2014-Turkey-4-27, Greek Ghost Twn,Soguk Su Cove |
Last night, I saved our visit to the ghost town to an album, above, if you would like to see all of my pictures in a slide show.
It was my plan to take a Sunday off, but here I am, enjoying all over again, setting the sails, and moving on to our disembarkation city of Fethiyue, pronounced fet-hah-yay.
The weather has taken a turn, with clouds and wind building up a storm.
Our captain decides it is time to set the sail, which they do once on every tour. The sea is roiling which gives a bit of rock and roll, called Poseidon’s horses-ancient vernacular.
Mehnehten climbs the mast and must somehow make sense of the multiple ropes that govern the sails.
The foresail is first to flare.
Wait a minute. If all three men are tackling the sails, who is steering the boat?
OWEN?
Of course, his pal, Usla put him up to it. And, truth be told, the ship is anchored.
The mainsail fills. And we are officially a sailboat. It’s beautiful and complicated to watch the process.
Then its time to take the sails down and pack them away in those built-in green canvas sacks.
Mehnehten walks the boom, tucking every bit of canvas away. Mainsail first.
Foresail last. A fascinating show for we land lubbers.
We have American pizza before dinner as a treat. Usla warns us, “Please, don’t tell any other OAT traveler that you had pizza on the gulet or they will all expect pizza. A tour leader from another company ordered the cheese and special ingredients and then his cruise was aborted and the ingredients left behind.” I’m sure they won’t be reading my blog but Usla knew we had bumped into people from another OAT tour group and had visited and conferred with them.
The wind was really blowing hard as we sailed on to Fethiyue where the ship takes on provisions for the next cruise and we disembark.
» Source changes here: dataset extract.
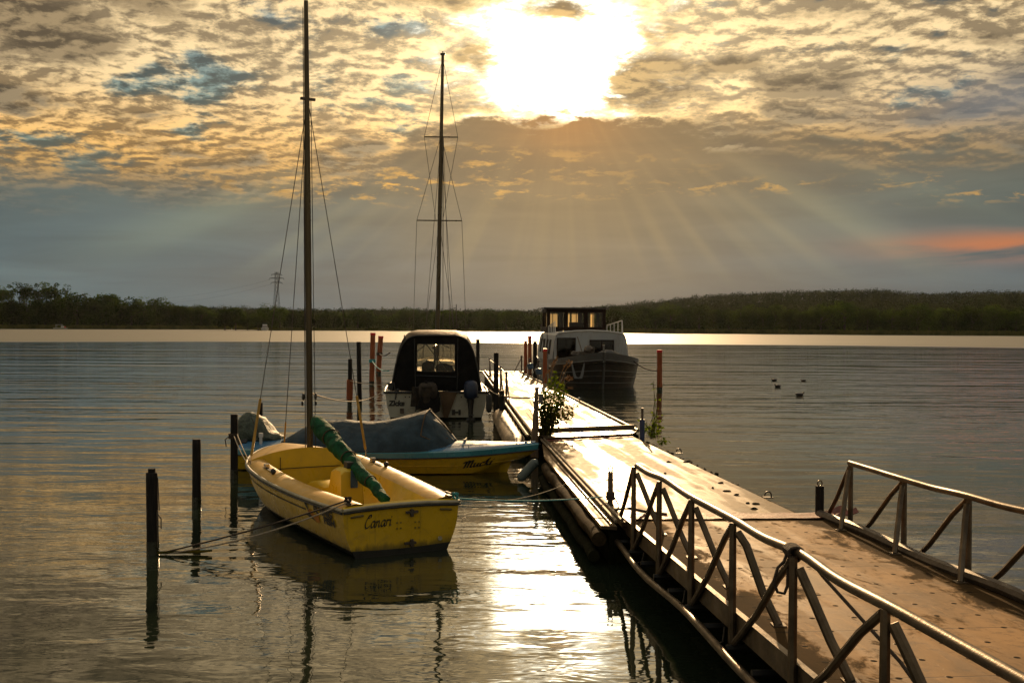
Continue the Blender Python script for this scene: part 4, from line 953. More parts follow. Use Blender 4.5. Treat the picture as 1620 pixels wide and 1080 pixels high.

Fethiyue is a big port town that is at the moment very political with problems between the Kurdish and the Turkish moslems, who have a small difference in religion and language. Kurds number 20 million and hold much of the oil in Turkey and unrest here is increasing as the problem goes unresolved. The Kurds want a country of their own. For that reason, OAT does not bring tourist to visit the city. We get to view it from afar.
Our last night on the gulet, through the porthole window, the lights of Fethiyue burn brightly farewell.